==== Data to process

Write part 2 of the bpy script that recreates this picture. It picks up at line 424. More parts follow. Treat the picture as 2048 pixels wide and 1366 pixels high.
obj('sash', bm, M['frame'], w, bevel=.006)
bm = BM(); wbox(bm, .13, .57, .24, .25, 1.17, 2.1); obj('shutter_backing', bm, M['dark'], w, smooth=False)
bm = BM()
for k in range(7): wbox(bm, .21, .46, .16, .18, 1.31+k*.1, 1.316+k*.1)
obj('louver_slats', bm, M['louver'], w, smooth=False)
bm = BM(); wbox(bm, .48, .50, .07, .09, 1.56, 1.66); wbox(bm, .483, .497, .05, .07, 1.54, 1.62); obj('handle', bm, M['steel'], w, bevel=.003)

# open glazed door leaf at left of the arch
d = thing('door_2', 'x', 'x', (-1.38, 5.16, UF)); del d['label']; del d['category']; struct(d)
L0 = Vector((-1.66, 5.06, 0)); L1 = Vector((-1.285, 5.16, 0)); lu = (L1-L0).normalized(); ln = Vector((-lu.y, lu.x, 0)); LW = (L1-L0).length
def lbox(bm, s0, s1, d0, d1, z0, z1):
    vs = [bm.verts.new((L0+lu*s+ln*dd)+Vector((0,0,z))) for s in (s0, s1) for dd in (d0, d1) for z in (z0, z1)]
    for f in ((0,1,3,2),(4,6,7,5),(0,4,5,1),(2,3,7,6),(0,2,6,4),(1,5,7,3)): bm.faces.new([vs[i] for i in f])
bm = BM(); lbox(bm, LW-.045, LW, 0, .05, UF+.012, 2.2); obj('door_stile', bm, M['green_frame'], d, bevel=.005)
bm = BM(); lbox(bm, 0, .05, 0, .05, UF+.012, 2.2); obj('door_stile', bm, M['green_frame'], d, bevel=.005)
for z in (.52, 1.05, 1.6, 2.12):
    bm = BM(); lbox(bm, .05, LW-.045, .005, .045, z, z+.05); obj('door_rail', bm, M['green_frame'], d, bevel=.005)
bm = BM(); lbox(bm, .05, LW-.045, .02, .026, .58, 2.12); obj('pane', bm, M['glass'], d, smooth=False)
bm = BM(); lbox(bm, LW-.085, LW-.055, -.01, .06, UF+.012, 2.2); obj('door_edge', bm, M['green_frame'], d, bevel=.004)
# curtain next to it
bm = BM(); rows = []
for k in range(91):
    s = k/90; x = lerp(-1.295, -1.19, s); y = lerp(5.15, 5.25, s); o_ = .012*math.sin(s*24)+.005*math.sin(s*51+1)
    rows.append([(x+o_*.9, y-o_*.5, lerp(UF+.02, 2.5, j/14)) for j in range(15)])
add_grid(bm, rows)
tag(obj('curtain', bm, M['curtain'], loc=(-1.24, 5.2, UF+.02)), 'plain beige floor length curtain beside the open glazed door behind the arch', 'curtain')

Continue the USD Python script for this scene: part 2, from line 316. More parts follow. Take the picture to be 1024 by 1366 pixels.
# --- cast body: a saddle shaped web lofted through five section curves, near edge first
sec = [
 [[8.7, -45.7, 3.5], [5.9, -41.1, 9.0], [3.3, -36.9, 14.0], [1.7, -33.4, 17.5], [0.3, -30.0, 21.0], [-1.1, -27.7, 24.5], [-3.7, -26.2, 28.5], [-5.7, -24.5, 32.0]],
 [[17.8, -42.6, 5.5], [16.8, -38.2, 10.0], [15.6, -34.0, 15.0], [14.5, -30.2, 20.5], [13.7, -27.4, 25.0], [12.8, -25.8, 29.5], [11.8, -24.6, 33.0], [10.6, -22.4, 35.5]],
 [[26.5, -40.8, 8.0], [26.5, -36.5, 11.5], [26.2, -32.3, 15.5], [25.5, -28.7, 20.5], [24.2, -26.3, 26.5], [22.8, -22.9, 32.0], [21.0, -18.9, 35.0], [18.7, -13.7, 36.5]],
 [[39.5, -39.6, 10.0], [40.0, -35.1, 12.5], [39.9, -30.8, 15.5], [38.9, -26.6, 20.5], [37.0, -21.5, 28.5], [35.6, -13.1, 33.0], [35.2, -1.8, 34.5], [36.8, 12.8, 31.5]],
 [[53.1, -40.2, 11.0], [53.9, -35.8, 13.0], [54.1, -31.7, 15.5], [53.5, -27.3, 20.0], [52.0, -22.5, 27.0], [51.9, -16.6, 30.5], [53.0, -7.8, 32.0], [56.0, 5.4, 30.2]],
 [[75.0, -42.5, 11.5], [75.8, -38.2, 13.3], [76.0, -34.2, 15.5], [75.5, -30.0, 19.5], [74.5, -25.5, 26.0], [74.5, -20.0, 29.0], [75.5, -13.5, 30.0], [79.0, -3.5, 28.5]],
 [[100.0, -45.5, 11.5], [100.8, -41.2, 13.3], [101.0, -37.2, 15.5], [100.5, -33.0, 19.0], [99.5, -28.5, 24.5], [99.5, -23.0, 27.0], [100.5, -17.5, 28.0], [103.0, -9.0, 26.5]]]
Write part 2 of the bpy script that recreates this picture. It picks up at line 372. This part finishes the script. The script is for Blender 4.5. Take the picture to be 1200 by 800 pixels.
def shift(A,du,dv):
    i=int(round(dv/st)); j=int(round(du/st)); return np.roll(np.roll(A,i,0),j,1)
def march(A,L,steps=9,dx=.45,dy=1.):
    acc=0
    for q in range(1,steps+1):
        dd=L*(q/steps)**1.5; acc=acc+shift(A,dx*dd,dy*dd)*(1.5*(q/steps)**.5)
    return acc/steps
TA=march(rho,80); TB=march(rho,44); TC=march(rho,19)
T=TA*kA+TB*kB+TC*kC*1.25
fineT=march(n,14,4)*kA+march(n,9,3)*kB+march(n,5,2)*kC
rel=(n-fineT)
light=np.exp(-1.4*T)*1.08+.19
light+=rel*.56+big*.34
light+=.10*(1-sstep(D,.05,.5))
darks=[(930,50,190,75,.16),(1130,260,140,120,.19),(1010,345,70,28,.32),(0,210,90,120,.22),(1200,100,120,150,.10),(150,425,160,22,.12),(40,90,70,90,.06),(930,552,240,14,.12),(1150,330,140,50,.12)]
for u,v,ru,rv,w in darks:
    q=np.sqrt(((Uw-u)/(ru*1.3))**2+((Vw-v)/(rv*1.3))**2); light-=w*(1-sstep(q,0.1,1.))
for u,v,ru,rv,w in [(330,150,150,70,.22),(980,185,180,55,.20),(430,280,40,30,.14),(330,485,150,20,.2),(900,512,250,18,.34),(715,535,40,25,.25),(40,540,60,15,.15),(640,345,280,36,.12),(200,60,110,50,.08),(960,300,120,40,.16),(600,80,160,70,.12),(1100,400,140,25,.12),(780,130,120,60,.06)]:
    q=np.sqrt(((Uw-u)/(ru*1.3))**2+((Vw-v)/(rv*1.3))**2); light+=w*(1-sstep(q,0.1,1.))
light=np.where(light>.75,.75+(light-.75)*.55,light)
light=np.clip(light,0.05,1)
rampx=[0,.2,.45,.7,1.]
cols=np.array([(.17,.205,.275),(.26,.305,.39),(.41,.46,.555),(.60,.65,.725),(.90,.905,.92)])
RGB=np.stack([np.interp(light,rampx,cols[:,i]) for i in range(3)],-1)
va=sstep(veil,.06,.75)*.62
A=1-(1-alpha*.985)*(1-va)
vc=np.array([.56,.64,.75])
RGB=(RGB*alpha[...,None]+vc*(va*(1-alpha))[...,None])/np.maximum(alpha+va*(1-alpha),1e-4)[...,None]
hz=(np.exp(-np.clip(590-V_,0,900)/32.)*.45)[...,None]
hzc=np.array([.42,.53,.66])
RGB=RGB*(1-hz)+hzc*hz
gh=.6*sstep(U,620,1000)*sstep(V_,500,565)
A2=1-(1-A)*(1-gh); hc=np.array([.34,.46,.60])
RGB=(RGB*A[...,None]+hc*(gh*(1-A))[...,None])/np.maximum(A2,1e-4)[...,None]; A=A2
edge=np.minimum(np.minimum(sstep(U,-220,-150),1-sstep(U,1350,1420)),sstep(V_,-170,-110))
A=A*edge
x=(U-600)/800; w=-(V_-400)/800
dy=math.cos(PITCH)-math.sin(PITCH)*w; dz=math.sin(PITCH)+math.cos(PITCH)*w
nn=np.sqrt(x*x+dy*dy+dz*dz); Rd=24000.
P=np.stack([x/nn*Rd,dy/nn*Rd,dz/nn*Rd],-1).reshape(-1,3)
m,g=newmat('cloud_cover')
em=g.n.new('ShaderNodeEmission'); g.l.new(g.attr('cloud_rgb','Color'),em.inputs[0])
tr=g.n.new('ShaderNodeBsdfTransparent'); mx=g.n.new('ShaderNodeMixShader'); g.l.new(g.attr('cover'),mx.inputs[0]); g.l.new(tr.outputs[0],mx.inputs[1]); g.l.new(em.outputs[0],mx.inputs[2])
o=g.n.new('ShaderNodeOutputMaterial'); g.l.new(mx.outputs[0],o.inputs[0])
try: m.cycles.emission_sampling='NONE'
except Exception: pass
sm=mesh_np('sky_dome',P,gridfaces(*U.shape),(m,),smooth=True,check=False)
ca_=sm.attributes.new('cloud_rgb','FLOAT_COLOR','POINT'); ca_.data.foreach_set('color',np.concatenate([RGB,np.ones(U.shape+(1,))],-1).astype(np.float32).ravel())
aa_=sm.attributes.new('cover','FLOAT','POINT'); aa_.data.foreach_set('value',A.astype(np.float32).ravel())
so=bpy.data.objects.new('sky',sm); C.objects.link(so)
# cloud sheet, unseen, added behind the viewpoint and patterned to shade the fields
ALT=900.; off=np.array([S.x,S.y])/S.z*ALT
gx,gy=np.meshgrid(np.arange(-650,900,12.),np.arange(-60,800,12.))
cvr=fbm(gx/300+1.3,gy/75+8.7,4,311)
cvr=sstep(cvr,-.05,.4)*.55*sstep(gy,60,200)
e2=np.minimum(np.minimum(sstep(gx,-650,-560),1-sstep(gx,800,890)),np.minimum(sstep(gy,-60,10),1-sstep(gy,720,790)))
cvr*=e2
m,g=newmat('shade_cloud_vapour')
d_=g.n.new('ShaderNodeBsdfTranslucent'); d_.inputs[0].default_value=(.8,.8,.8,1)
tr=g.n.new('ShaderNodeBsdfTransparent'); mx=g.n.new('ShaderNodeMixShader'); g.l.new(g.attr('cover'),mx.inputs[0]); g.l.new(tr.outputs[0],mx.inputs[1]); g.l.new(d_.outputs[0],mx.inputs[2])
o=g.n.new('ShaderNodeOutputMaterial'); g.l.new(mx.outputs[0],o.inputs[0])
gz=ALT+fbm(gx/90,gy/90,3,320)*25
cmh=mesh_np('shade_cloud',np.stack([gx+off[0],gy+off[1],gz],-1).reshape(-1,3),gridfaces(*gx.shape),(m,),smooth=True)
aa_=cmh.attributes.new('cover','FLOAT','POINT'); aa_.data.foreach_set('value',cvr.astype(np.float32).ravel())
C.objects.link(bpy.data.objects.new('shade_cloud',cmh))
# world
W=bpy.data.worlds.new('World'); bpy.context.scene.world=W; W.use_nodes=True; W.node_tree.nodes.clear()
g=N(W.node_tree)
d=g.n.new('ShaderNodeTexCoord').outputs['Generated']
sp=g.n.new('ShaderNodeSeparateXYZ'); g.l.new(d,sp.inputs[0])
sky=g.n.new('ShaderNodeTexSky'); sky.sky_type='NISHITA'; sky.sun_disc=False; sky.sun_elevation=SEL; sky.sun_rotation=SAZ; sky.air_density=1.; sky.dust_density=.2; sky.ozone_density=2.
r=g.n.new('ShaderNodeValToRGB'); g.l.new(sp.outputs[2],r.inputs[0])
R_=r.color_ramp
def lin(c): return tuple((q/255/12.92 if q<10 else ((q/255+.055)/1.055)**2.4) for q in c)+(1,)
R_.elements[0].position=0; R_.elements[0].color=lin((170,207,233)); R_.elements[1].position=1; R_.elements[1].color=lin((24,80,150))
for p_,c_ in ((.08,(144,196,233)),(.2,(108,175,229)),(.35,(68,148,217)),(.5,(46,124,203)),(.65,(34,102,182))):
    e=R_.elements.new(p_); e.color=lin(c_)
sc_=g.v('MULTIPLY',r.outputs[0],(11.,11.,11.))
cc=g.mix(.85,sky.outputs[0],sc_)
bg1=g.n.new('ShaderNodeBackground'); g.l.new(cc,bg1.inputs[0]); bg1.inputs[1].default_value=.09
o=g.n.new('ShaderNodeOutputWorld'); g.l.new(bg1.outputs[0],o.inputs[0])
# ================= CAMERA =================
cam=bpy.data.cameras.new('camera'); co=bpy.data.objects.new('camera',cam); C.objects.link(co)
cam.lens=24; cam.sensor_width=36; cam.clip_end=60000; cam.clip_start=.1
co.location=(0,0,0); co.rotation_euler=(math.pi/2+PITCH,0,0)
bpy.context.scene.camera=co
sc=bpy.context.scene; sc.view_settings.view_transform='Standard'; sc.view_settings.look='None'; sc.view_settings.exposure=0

========

_What to work on_. Take the lines from the first line of the records through the line holding "bm = BM(); wbox(bm, .48, .50, .07, .09, 1.56, 1.66);", both included, and please reproduce them exactly with nothing added.

_Worked answer_.
Write part 2 of the bpy script that recreates this picture. It picks up at line 424. More parts follow. Treat the picture as 2048 pixels wide and 1366 pixels high.
obj('sash', bm, M['frame'], w, bevel=.006)
bm = BM(); wbox(bm, .13, .57, .24, .25, 1.17, 2.1); obj('shutter_backing', bm, M['dark'], w, smooth=False)
bm = BM()
for k in range(7): wbox(bm, .21, .46, .16, .18, 1.31+k*.1, 1.316+k*.1)
obj('louver_slats', bm, M['louver'], w, smooth=False)
bm = BM(); wbox(bm, .48, .50, .07, .09, 1.56, 1.66); wbox(bm, .483, .497, .05, .07, 1.54, 1.62); obj('handle', bm, M['steel'], w, bevel=.003)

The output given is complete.